Bhargava: So keeping that theme of social responsibility in mind. Do we see a possible future where AI can continue to evolve at the pace that it is without jeopardizing the roles of creatives in the workforce?

Finn: I cannot imagine a future that does not jeopardize the jobs of a lot of people in creative industries with AI. I think the best we can hope for is a future where there are many new jobs created, and there are transformations in roles and transformations in work. But advertising already, and I’m speaking to someone who is really an advertising expert, I should just say that. But from my perspective, on the periphery, is an industry that has a huge amount of experimentation, redundancy, guesswork. You show people the same image 50 times in the hope that one time it’s going to break through. You show a thousand people the same idea in the hopes that 10 of them are going to buy the product. There’s all of this repetition and ambiguity and uncertainty in the business of advertising. And in another way, advertising is fascinating because it’s really this cultural id. It’s this ongoing dialog about what we think we want. It’s one of the places where the future is actually most frequently represented in our society. Ads are always showing us a possible future self, a future world. Buy this product, and this is what you’re going to experience. 

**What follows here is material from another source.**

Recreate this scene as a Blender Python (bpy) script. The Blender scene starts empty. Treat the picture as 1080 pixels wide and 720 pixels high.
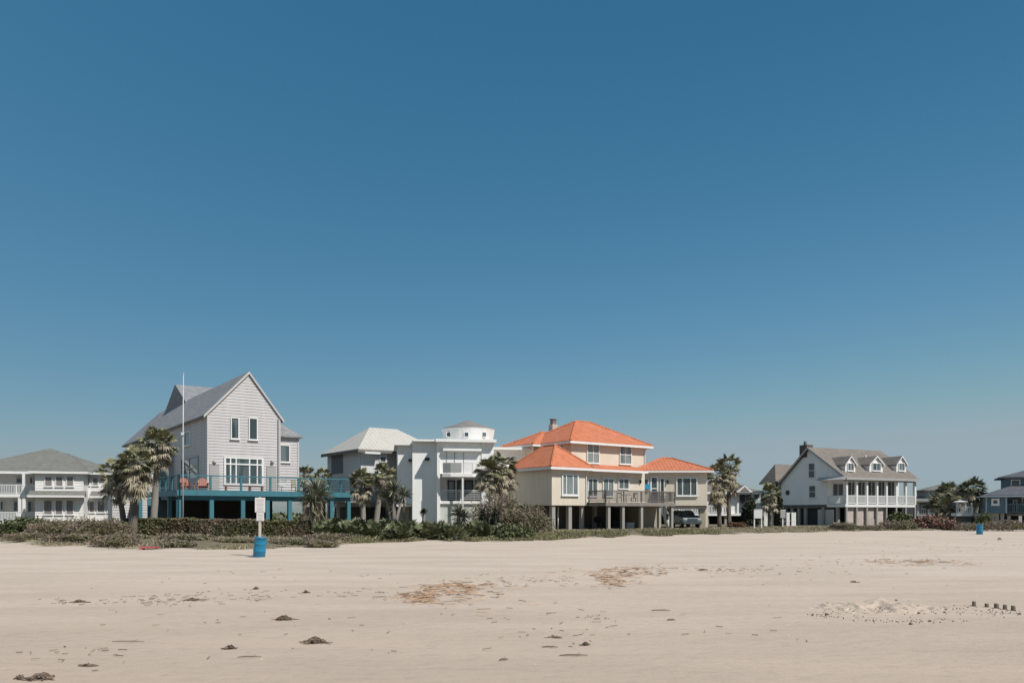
import bpy, bmesh, math, random
from mathutils import Vector, Matrix, noise as mnoise
R = math.radians
random.seed(7)
C = bpy.context.scene.collection
F, HY, CZ = 840.0, 541.0, 1.65          # focal length in photo pixels, horizon row, eye height

def gx(px, Y): return (px - 540) / F * Y
def gz(py, Y): return CZ + (HY - py) / F * Y

# ------------------------------------------------------------------ terrain height
EDGE = [(-400, 566), (0, 571), (60, 577), (130, 578), (180, 580), (260, 579), (330, 577), (400, 572), (480, 571), (560, 571),
        (620, 567), (700, 565), (780, 563), (860, 561), (930, 559.5), (1000, 559), (1080, 558), (1500, 556)]
def edge_Y(px):
    px = max(-400, min(1500, px))
    for (a, ya), (b, yb) in zip(EDGE, EDGE[1:]):
        if a <= px <= b:
            t = (px - a) / (b - a); y = ya + (yb - ya) * t
            return CZ * F / (y - HY)
    return 80
def sstep(a, b, x):
    t = max(0, min(1, (x - a) / (b - a))); return t * t * (3 - 2 * t)
def veg(x, y):
    if y < 20: return 0.0
    d = y - edge_Y(540 + x / y * F)
    d += 1.6 * mnoise.noise(Vector((x * .35, y * .22, 0))) + .8 * mnoise.noise(Vector((x * 1.1, y * .7, 3)))
    return sstep(-.6, 1.2, d)
def ground(x, y):
    if y < 4: return 0.0
    d = y - edge_Y(540 + x / max(y, 20) * F)
    h = .28 * sstep(-1, 7, d)
    h += .035 * mnoise.noise(Vector((x * .12, y * .3, 1))) * sstep(5, 9, y)
    h += .10 * sstep(-3, 2, d) * (1 - sstep(6, 16, d)) * mnoise.noise(Vector((x * .5, y * .5, 5)))
    if y > 200: h *= .3
    return h

# ------------------------------------------------------------------ mesh builder
class MB:
    def __init__(s): s.v = []; s.f = []
    def add(s, vs, fs):
        n = len(s.v); s.v += [tuple(p) for p in vs]; s.f += [tuple(i + n for i in q) for q in fs]
    def box(s, x0, x1, y0, y1, z0, z1):
        s.add([(x0, y0, z0), (x1, y0, z0), (x1, y1, z0), (x0, y1, z0), (x0, y0, z1), (x1, y0, z1), (x1, y1, z1), (x0, y1, z1)],
              [(0, 3, 2, 1), (4, 5, 6, 7), (0, 1, 5, 4), (1, 2, 6, 5), (2, 3, 7, 6), (3, 0, 4, 7)])
        return s
    def mbox(s, M, a0, a1, d0, d1, z0, z1):
        s.add([M(a0, d0, z0), M(a1, d0, z0), M(a1, d1, z0), M(a0, d1, z0), M(a0, d0, z1), M(a1, d0, z1), M(a1, d1, z1), M(a0, d1, z1)],
              [(0, 3, 2, 1), (4, 5, 6, 7), (0, 1, 5, 4), (1, 2, 6, 5), (2, 3, 7, 6), (3, 0, 4, 7)])
        return s
    def prism(s, A, B):                     # two matching loops
        n = len(A)
        s.add(list(A) + list(B), [tuple(range(n))[::-1], tuple(range(n, 2 * n))] + [(i, (i + 1) % n, n + (i + 1) % n, n + i) for i in range(n)])
        return s
    def tube(s, pts, rad, n=8, caps=True):
        pts = [Vector(p) for p in pts]
        if not isinstance(rad, (list, tuple)): rad = [rad] * len(pts)
        vs = []; fs = []
        for i, p in enumerate(pts):
            d = (pts[min(i + 1, len(pts) - 1)] - pts[max(i - 1, 0)])
            d = d.normalized() if d.length > 1e-9 else Vector((0, 0, 1))
            a = d.cross(Vector((0, 0, 1)) if abs(d.z) < .9 else Vector((1, 0, 0))).normalized(); b = d.cross(a)
            for k in range(n):
                t = 2 * math.pi * k / n
                vs.append(p + (a * math.cos(t) + b * math.sin(t)) * rad[i])
        for i in range(len(pts) - 1):
            for k in range(n):
                fs.append((i * n + k, i * n + (k + 1) % n, (i + 1) * n + (k + 1) % n, (i + 1) * n + k))
        if caps: fs.append(tuple(range(n))[::-1]); fs.append(tuple((len(pts) - 1) * n + k for k in range(n)))
        s.add(vs, fs); return s
    def lathe(s, prof, n=16, c=(0, 0, 0)):
        vs = []; fs = []
        for r, z in prof:
            for k in range(n):
                t = 2 * math.pi * k / n; vs.append((c[0] + r * math.cos(t), c[1] + r * math.sin(t), c[2] + z))
        for i in range(len(prof) - 1):
            for k in range(n): fs.append((i * n + k, i * n + (k + 1) % n, (i + 1) * n + (k + 1) % n, (i + 1) * n + k))
        fs.append(tuple(range(n))[::-1]); fs.append(tuple((len(prof) - 1) * n + k for k in range(n)))
        s.add(vs, fs); return s

def build(mb, name, mat, parent=None, smooth=False, recalc=True, uv=True):
    me = bpy.data.meshes.new(name)
    me.from_pydata(mb.v, [], mb.f)
    if recalc:
        bm = bmesh.new(); bm.from_mesh(me)
        bmesh.ops.recalc_face_normals(bm, faces=bm.faces); bm.to_mesh(me); bm.free()
    if uv:
        me.update(); l = me.uv_layers.new(name='UVMap'); d = l.data
        for p in me.polygons:
            n = p.normal
            if abs(n.z) > .995: h = Vector((1, 0, 0)); w = Vector((0, 1, 0))
            else:
                h = Vector((-n.y, n.x, 0)).normalized(); w = n.cross(h)
            for li in p.loop_indices:
                co = me.vertices[me.loops[li].vertex_index].co
                d[li].uv = (co.dot(h), co.dot(w))
    if smooth: me.polygons.foreach_set('use_smooth', [True] * len(me.polygons))
    me.materials.append(mat)
    o = bpy.data.objects.new(name, me); C.objects.link(o)
    if parent: o.parent = parent
    return o
def tag(o, label, cat, group=None, kind=None):
    if label: o['label'] = label
    if cat: o['category'] = cat
    if group: o['group'] = group
    if kind: o['kind'] = kind
    return o
def thing(name, label, cat, loc, rz=0, group=None):
    o = bpy.data.objects.new(name, None); C.objects.link(o); o.empty_display_size = .3
    o.location = loc; o.rotation_euler = (0, 0, rz)
    return tag(o, label, cat, group)
def copy_tree(o, parent=None):
    c = o.copy(); C.objects.link(c); c.parent = parent
    for ch in list(o.children): copy_tree(ch, c)
    return c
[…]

So in all of those ways, it’s a really important discourse on what kind of world we want to live in. So we could turn some of those capacities for anticipation, for storytelling, to reflect on what a positive and hopeful future for the industry would be, try to model that future and show it to people. That’s really important. I think that there’s a tendency to race to the lowest common denominator, you know, the cheapest, fastest, simplest version, and whoever gets their first wins, and that, I think, is going to be really destructive for a lot of people in the context of AI. So, you know, trying to think of better futures, rather than the cheapest future, the most efficient future. It’s easy for me to say, because I’m not in the business, and I understand that people feel a lot of pressure to stay competitive and to survive in a cutthroat world, but if we don’t pause to try to figure out what that better future is, we’re never going to get there. 

I think we’ve said this implicitly, but AI is humans. It’s people all the way down. And if we can center that fact and make that knowledge more evident and more present in all of the work that we do with AI, I think we’ll be better off. There’s this fantasy of the omniscient, omnipotent machine, but the machines are just coasting on all the things that people have done in the past. And so if we can reflect on that and celebrate that, especially in creative industries, then, first of all, maybe we can recognize and compensate some of those people in better ways. And second, we can keep the focus on the ultimate goal, which is making human life better. It’s not about building better AI as its own goal. There are a few people who think that’s the goal, and they’re just trying to hand off civilization to the machines. I’m not among their number. I think we need to be building a better future for humanity. And so the starting point is to remember to see the humans, to see all the humans in the picture and not try to erase them.